Unreasonable
You succeed when you are unreasonable. You neither give nor accept excuses. You insist on success.
L. Ron Hubbard defines reasonableness as "faulty explanations."
When you agree with faulty explanations, you are too reasonable.
Examples of faulty explanations:
"I can’t repair your furnace today as it might rain." The truth is, the repairman is going to a basketball game.
"None of the staff will work past 5:00." The truth is, the manager does not want to work past 5:00.
"I can’t pay you as I promised as my wife is sick and can’t fix our meals." The truth is, he is spending the money elsewhere.
"We’ll never get this project done today as we’ve never done it in one day before." The truth is, they’ve never tried to get it done in one day.
Why Agree?
If you agree with faulty explanations, you agree to fail.
Excuses, justifications and reasonableness produce nothing.

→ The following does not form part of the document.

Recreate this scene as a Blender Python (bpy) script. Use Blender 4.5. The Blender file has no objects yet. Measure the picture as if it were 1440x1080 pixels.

Yet disagreeing often helps you succeed.
"If you can’t fix the furnace today because of the rain, no problem. I’ll see if I can find someone who repairs furnaces, despite the rain."
"I believe lots of people will work past 5:00. You are the manager and need to handle the schedules. Do you need me to show you how to do it?" "Well, I’m sorry about your wife, but don’t see how that’s related. You agreed to pay me today, so I’ll have to get the money from you right now as you promised."

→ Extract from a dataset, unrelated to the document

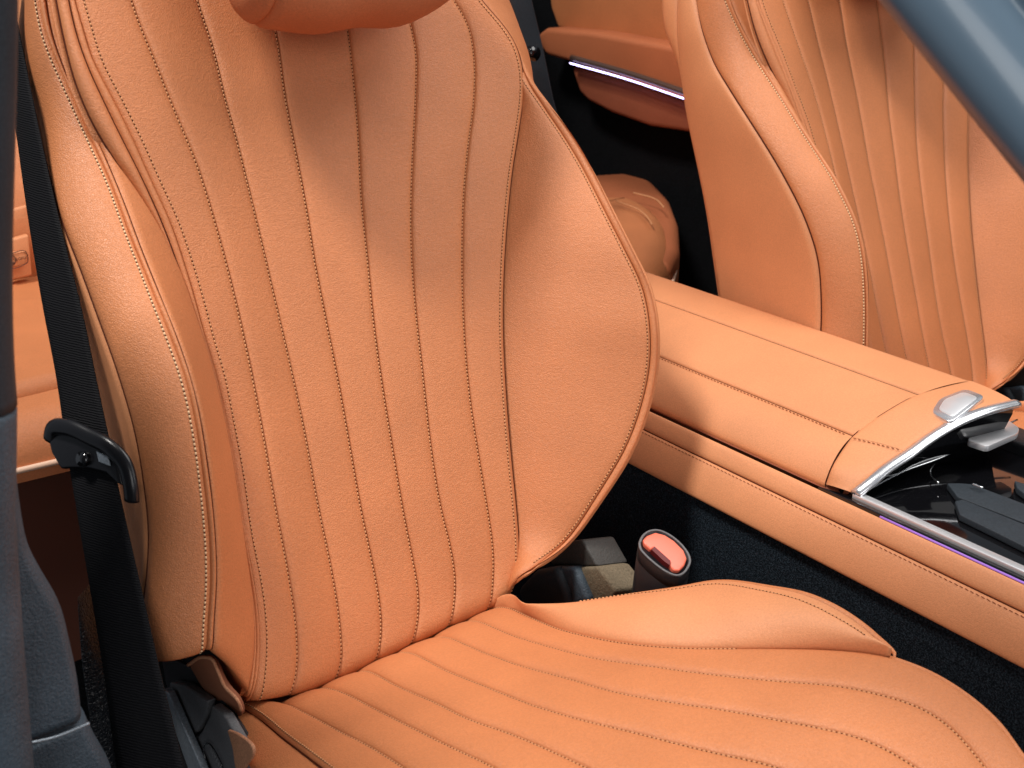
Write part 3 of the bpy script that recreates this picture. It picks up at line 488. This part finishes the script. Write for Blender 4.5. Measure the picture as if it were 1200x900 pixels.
# ------------------------------------------------------------------ front seat
UP = V((0, .41, .91)); FW = V((0, -.91, .41))
def ext_top(P, k=1.0, dx=0):
    p = P[0]; return [p + UP * .115 * k - FW * .10 + V((dx*2, 0, 0)), p + UP * .12 * k - FW * .05 + V((dx*1.8, 0, 0)), p + UP * .105 * k - FW * .015 + V((dx*1.4, 0, 0)), p + UP * .055 * k + V((dx * .6, 0, 0))] + P
def ext_bot(P, a=.010, b=.05): 
    p = P[-1]; return P + [p + V((0, a, -.008)), p + V((0, b, -.010))]
def build_seat():
    st = thing('front_seat', 'near tan leather front seat with fluted backrest, foreground', 'car seat', (.46, .75, .3), 'tan leather front seats')
    c = {}
    dx = {'L4': .01, 'S1': .008, 'S2': .004, 'S3': 0, 'S4': -.004, 'S5': -.010, 'S6': -.016, 'R': -.022, 'B': .01, 'Cc': .01, 'L2': .012}
    for k in ('L4', 'S1', 'S2', 'S3', 'S4', 'S5', 'S6', 'R', 'B', 'Cc'): c[k] = ext_bot(ext_top(T[k], 1, dx[k]))
    stitch = Bag(); holes = Bag(); cream = Bag()
    names = ['L4', 'S1', 'S2', 'S3', 'S4', 'S5', 'S6', 'R']
    strips = []
    for a, b in zip(names, names[1:]):
        s = Strip(c[a], c[b], 170, 14, .0032, .0062, .0012); strips.append(s); s.build('channel', 'leather', st)
    for i, s in enumerate(strips[1:]):                    # stitches on the left flank of every crease
        P, N = strip_line(strips[i], 'B', .0013, .03, .985, 600); stitch.along(P, N, holes=holes)
    P, N = strip_line(strips[0], 'A', .006, .03, .985, 600); stitch.along(P, N, holes=holes)
    P, N = strip_line(strips[-1], 'B', .0055, .03, .985, 600); stitch.along(P, N, holes=holes)
    # folds beside the insert
    f1 = Strip(c['Cc'], c['L4'], 170, 10, .006, .006, .0, flatB=False); f1.build('fold', 'leather', st)
    f2 = Strip(c['B'], c['Cc'], 170, 10, .008, .007, .0); f2.build('fold', 'leather', st)
    # outboard bolster
    L2 = ext_top(T['L2'], 1, .012) + [T['L2'][-1] + V((.002, .02, .002)), T['L2'][-1] + V((.01, .07, .012))]
    Av = ext_top(T['A'], 1, .012) + [T['A'][-1] + V((.002, .02, .002)), T['A'][-1] + V((.01, .07, .012))]
    welt = Strip(L2, Av, 170, 8, .0035, .003, .0, ref=(.15, -.9, .4)); welt.sA = .0002; welt.build('bolster_welt', 'leather', st)
    inner = Strip(Av, c['B'], 170, 18, .003, .006, .001, ref=(.15, -.9, .4)); inner.build('bolster_inner_panel', 'leather', st)
    p0 = T['L1'][0]
    L1 = [T['L1'][0] + V((0, .05, .10))] + T['L1']
    L1e = L1 + [L1[-1] + V((.004, .02, 0)), L1[-1] + V((.02, .06, .01))]
    outer = Strip(L1e, L2, 170, 22, .0030, .006, .006, ref=(-.55, -.8, .2)); outer.sB = .0002; outer.bt = .001; outer.build('bolster_outer_panel', 'leather', st)
    P, N = strip_line(outer, 'B', .0022, .04, .965, 700); cream.along(P, N, r=.0009, holes=holes)
    L0 = [T['L0'][0] + V((0, 0, .12))] + T['L0']; L0 = L0 + [L0[-1] + V((.004, .02, 0))]
    L1s = L1 + [L1[-1] + V((.004, .02, 0))]
    side = Strip(L0, L1s, 140, 14, .003, .006, .006, ref=(-1, -.2, 0)); side.build('side_panel', 'leather_smooth', st)
    # inboard bolster: face, stitched rim, outer side
    R = T['R']; Rb = R[2:]; Rb = Rb + [Rb[-1] + V((0, .014, -.007)), Rb[-1] + V((0, .05, -.012))]
    R3 = [R[2] + V((.002, .004, -.002))] + T['R3'] + [Rb[-2] + V((.004, .006, -.002)), Rb[-1] + V((.006, 0, 0))]
    Rc = catmull(Rb, 60); R3c = catmull(R3, 60)
    R2 = []
    for i, (a, b) in enumerate(zip(Rc, R3c)):
        d = (a - b); w = d.length; u_ = i / 59; k_ = min(1, u_ * 8) * max(0, min(1, (.93 - u_) / .25)); R2.append(b + d.normalized() * min(.0015 + .0075 * k_, w * .45))
    face = Strip([p - FW * .007 for p in Rb], R2, 150, 26, .003, .008, .0, ref=(-.5, -.85, .3)); face.bulge = .004; face.N = [(a + V((-.1, -.2, 0))).normalized() for a in face.N]
    face.build('bolster_face', 'leather', st)
    rim = Strip(R2, R3, 150, 8, .0014, .004, .001, ref=(-.3, -.9, .3)); rim.build('bolster_rim', 'leather', st)
    P, N = strip_line(face, 'B', .0028, .03, .86, 500); stitch.along(P, N, holes=holes)
    Ro = ext_top(R[:2], 1, -.022) + R3; Rbk = [V((.74, 1.13, 1.24)), V((.775, 1.10, 1.17))] + T['SR'][:4] + T['SR'][5:]
    osd = Strip(Ro, Rbk, 120, 14, .002, .006, .008, ref=(1, .1, 0)); osd.build('side_panel', 'leather', st)
    # back shell
    SL = [V((.335, 1.15, 1.24))] + T['SL']
    lw = Strip([T['L0'][0] + V((0, 0, .12))] + T['L0'], SL, 90, 6, .0, .004, .003, ref=(-1, 0, 0)); lw.build('shell_side', 'leather_smooth', st)
    bk = Strip(SL, Rbk, 90, 16, .0, .01, .05, ref=(0, 1, 0)); bk.build('back_shell', 'leather', st)
    # cushion
    q = {}
    for k in ('C0', 'C1', 'C2', 'C3', 'C4', 'C5', 'C6', 'C7'): 
        p = T[k][0]; q[k] = [p + V((0, .08, -.040)), p + V((0, .02, -.016)), p + V((0, .004, -.003))] + T[k][1:]
    q['Cm'] = T['Cm']; cstrips = []
    cn = ['C0', 'C1', 'C2', 'C3', 'C4', 'C5', 'C6', 'C7']
    for a, b in zip(cn, cn[1:]):
        s = Strip(q[a], q[b], 130, 14, .0034, .0075, .0016, ref=(0, -.2, 1)); cstrips.append(s); s.t0 = .14; s.build('cushion_channel', 'leather', st)
    for s in cstrips[:-1]:
        P, N = strip_line(s, 'B', .0014, .06, .97, 500); stitch.along(P, N, holes=holes)
    P, N = strip_line(cstrips[0], 'A', .004, .06, .97, 500); stitch.along(P, N, holes=holes)
    P, N = strip_line(cstrips[-1], 'B', .0045, .06, .42, 200); stitch.along(P, N, holes=holes)
    lb = Strip(q['Cm'], [p + V((.004, 0, -.004)) for p in T['C0']], 90, 10, .004, .008, .003, ref=(-.5, 0, .8)); lb.build('cushion_bolster', 'leather', st)
    lsd = Strip(q['Cm'], [V((p.x + .02, p.y, p.z - .10)) for p in q['Cm']], 60, 4, 0, .01, 0, ref=(-1, 0, 0)); lsd.build('cushion_side', 'leather', st)
    # inboard cushion bolster, piped
    C8 = [T['C8'][0] + V((0, .01, -.05)), T['C8'][0] + V((0, 0, -.006))] + T['C8'][1:-1] + [T['C7'][8]]
    C7a = [T['C7'][0] + V((0, .01, -.05))] + T['C7'][:9]
    rbo = Strip(C7a, C8, 110, 18, .004, .006, .010, ref=(-.1, -.1, 1), flatB=True); rbo.build('cushion_bolster', 'leather_smooth', st)
    edge = T['C8'] + T['C7'][9:]
    tube('piping', [p + V((.0015, 0, .0)) for p in T['C8'][1:]] + [T['C7'][8]], .0040, 'leather', st, n=90, taper=lambda u: min(1, .2 + u * 4, .2 + (1 - u) * 8))
    tube('piping', T['C7'][8:], .0026, 'leather', st, n=60)
    P, N = strip_line(rbo, 'B', .009, .34, .95, 300); stitch.along(P, N, holes=holes)
    E_ = [C8[0]] + T['C8'][:-1] + T['C7'][8:]
    oside = Strip(E_, [p + V((.006, .02, -.15)) for p in E_], 90, 6, .0, .01, .006, ref=(1, 0, 0)); oside.build('cushion_side', 'leather', st)
    cream.build('bolster_stitching', 'thread_light', st); stitch.build('stitching', 'thread', st); holes.build('needle_holes', 'hole', st)
    def seam_shade_cord(P, n=170, sm=6, r=.0008, lift=0, ref=FW):
        Q_ = catmull(P, n, sm); tube('seam', [p + ref * lift for p in Q_], r, 'seam', st, n=n, seg=5)  # dark cord painted in as the shade of the groove
    seam_shade_cord(L1s[2:], 140, lift=-.0004, r=.0010); seam_shade_cord(Av, lift=.0008, r=.0007); seam_shade_cord(c['Cc'][:14], 110, 4, lift=.0018); seam_shade_cord(c['B'][:12], 100, 4, lift=.0018)
    seam_shade_cord(c['R'], lift=.0, r=.0011); seam_shade_cord([p for p in T['C0']], 130, lift=0, ref=V((0, 0, 1)))
    seam_shade_cord(T['C7'][3:9], 60, 2, r=.0006, ref=V((0, 0, 1)))
    # flap of hide at the lower outboard corner
    plate('hide_flap', T['flap'], (.004, .003, 0), 'flap_inner', st, .0015, smooth_outline=40)
    tube('flap_hem', add(T['flap'][:7], -.0005, 0, 0), .0014, 'felt', st, n=40)
    plate('hide_flap', T['flap2'], (.003, .0, 0), 'felt', st, .001, smooth_outline=30)
    # moulded side shield
    sh = plate('side_shield', add(T['shield'], .004, 0, 0), (.004, 0, 0), 'black', st, .004)
    plate('shield_cover', T['shield_a'], (.008, 0, 0), 'grey_plastic', st, .002)
    sb = plate('shield_cover', T['shield_b'], (.008, 0, 0), 'grey_plastic', st, .002)
    e = T['emblem']; tube('badge_outline', add(e + [e[0]], -.001, 0, 0), .0006, 'black_gloss', sb, n=60, seg=5)
    for q in range(6):
        c0 = e[1].lerp(e[2], .12 + q * .15) + V((-.001, 0, -.002)); tube('badge_mark', [c0, c0 + V((0, .002, -.005))], .0003, 'mark', sb, n=4, seg=4)
    plate('anchor_bar', T['anchor'], (.006, 0, 0), 'steel', st, .001)
    plate('side_valance', T['grain'], (.03, .03, 0), 'grained', st, .012, 5)
    # inner hinge covers
    plate('hinge_cover', T['hinge_a'], (.04, 0, -.01), 'slate_dark', st, .008, 4)
    plate('hinge_cover', T['hinge_b'], (.04, 0, -.01), 'slate', st, .006, 4)
    plate('hinge_trim', T['hinge_c'], (.04, 0, -.01), 'speckled', st, .004)
    plate('hinge_trim', T['hinge_d'], (.04, 0, -.01), 'hinge_grey', st, .003)
    # seat base on its runner
    box('seat_base', (.455, .52, .42), (.15, .30, .10), 'black', st, .01)
    for x in (.34, .58): box('runner', (x, .55, .26), (.02, .34, .06), 'black', st, .004)
    # headrest pillow
    hc = V((.522, .914, 1.180)); a_, b_, c_ = .112, .048, .082; v = []; f = []; nu = 64
    def sg(x, p): return math.copysign(abs(x) ** p, x)
    xs = [-1, -.998, -.99, -.97, -.94, -.90, -.87, -.852, -.84, -.828, -.81, -.78] + [-.7 + .1 * i for i in range(15)] + [.76, .82, .87, .91, .94, .965, .985, .996, 1]
    for u in xs:
        k = (1 - abs(u) ** (5 if u < 0 else 2.6)) ** (1 / (5 if u < 0 else 2.6)) if abs(u) < 1 else .001
        gz = max(0, 1 - abs(u + .84) / .035) ** 1.5 * .0045
        for j in range(nu):
            th = 2 * math.pi * j / nu
            y = (b_ * k - gz) * sg(math.cos(th), .75); z = (c_ * (k if u < 0 else .35 + .65 * k if math.sin(th) > 0 else k) - gz) * sg(math.sin(th), .5)
            if z < 0 and u < -.5: z -= .004 * (-.5 - u)
            y += .0016 * math.sin(u * 11 + z * 50); z += .0012 * math.sin(u * 9 + 2)
            v.append(hc + V((a_ * u, 0, 0)) + FW * y + UP * z)
    for i in range(len(xs) - 1):
        for j in range(nu): f.append((i*nu+j, i*nu+(j+1) % nu, (i+1)*nu+(j+1) % nu, (i+1)*nu+j))
    f.append(tuple(range(nu))); f.append(tuple(range(len(v) - nu, len(v))))
    hr = obj('headrest', v, f, 'nubuck', st)
    return st
seat = build_seat()
def copy_tree(o, parent=None):
    k = o.copy(); COL.objects.link(k); k.parent = parent
    for ch in [x for x in bpy.data.objects if x.parent == o and x is not k]: copy_tree(ch, k)
    return k
s2 = copy_tree(seat); s2.location.x += .74
s2['label'] = 'far tan leather front seat beyond the centre console, top right'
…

"So what if we’ve never done a project like this in one day. We are better at this than ever before and I think we can get it done if we get going right now!"
The sun shines, the birds sing and everything improves when you disagree with faulty explanations. The lies disappear, the truth comes out and the solutions are obvious.
As well as being unreasonable about problems with others, you must be unreasonable with yourself. For example, "I’m tired and want to go
home early. Too bad! I need to disagree and WAKE UP! I'll take a brisk walk. Today should be a day I can be proud of."